Order of the smallest group containing all groups of order $n$ as subgroups.

Question

Let $n\in \Bbb N$ be fixed and $m\in \Bbb N$ be the least number such that there exists a group of order $m$ in which all groups of order $n$ can be (isomorphically) embedded.

Can we deduce $n!=m$?

Answer 1

This is not known.

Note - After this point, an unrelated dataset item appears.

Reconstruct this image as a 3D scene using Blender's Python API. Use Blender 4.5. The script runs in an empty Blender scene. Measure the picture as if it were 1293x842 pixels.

In fact we don't even know how many groups of order $n$ exist for most $n$. A related open question asks what the smallest integer $s$ such that all groups of order $p^r$ embed in some group of order $p^s$.

However, I have reason to doubt that the number will be $m!$ for $m=p^e$. (This is not a proof, by the way, only a heuristic argument.) As in my link the growth rate of $p$-group isomorphism classes is $$p^{\left(\frac{2}{27}+O(n^{-1/3})\right)n^3}.$$ Multiply this by $p^n$ to count the number of elements in each subgroup (which assumes generously they will be embedded without overlap, including the identity) and we get $$p^{\left(\frac{2}{27}+O(n^{-1/3})\right)n^3+n}.$$ Comparing this to Stirling's approximation $$p^n!\sim \sqrt{2\pi p^n}\left(\frac{p^n}{e}\right)^{p^n}$$ you can see that the $p^n!$ will quickly become much too large to be the smallest group containing these isomorphism classes even if we were to insist that the groups were embedded completely separately.

In fact, we can use Stirling's approximation along with the upper bound in Gallagher (1967) to show that the number will almost never be $m!$ for large $m$. $$\lim_{m\to\infty}\frac{m^{cm^{2/3}\operatorname{log}(m)+1}}{\sqrt{2\pi m}\left(\frac{m}{e}\right)^m}=\lim_{m\to\infty}\frac{e^m m^{\frac{1}{2}-m+cm^{2/3} \operatorname{log}(m)}}{\sqrt{2 \pi }}= 0$$

So, I suspect that in general the number will be much lower than $m!$.

Answer 2

For a counterexample outside $n=p$ prime (where obviously $m=p$, since every order $p$ group is isomorphic to $\mathbb{Z}/p\mathbb{Z}$), consider $n=15$.

Then every order $15$ group is Abelian and is actually isomorphic to $\mathbb{Z}/3\mathbb{Z}\times \mathbb{Z}/5\mathbb{Z}=\mathbb{Z}/15\mathbb{Z}$.

So $m=15$ is the answer in this case.

Edit: of course, each time there is only one group of order $n$, the answer is $m=n$. See here for the beginning of a list of these cases.

Answer 3

No you can not deduce this. As a hint consider the prime numbers.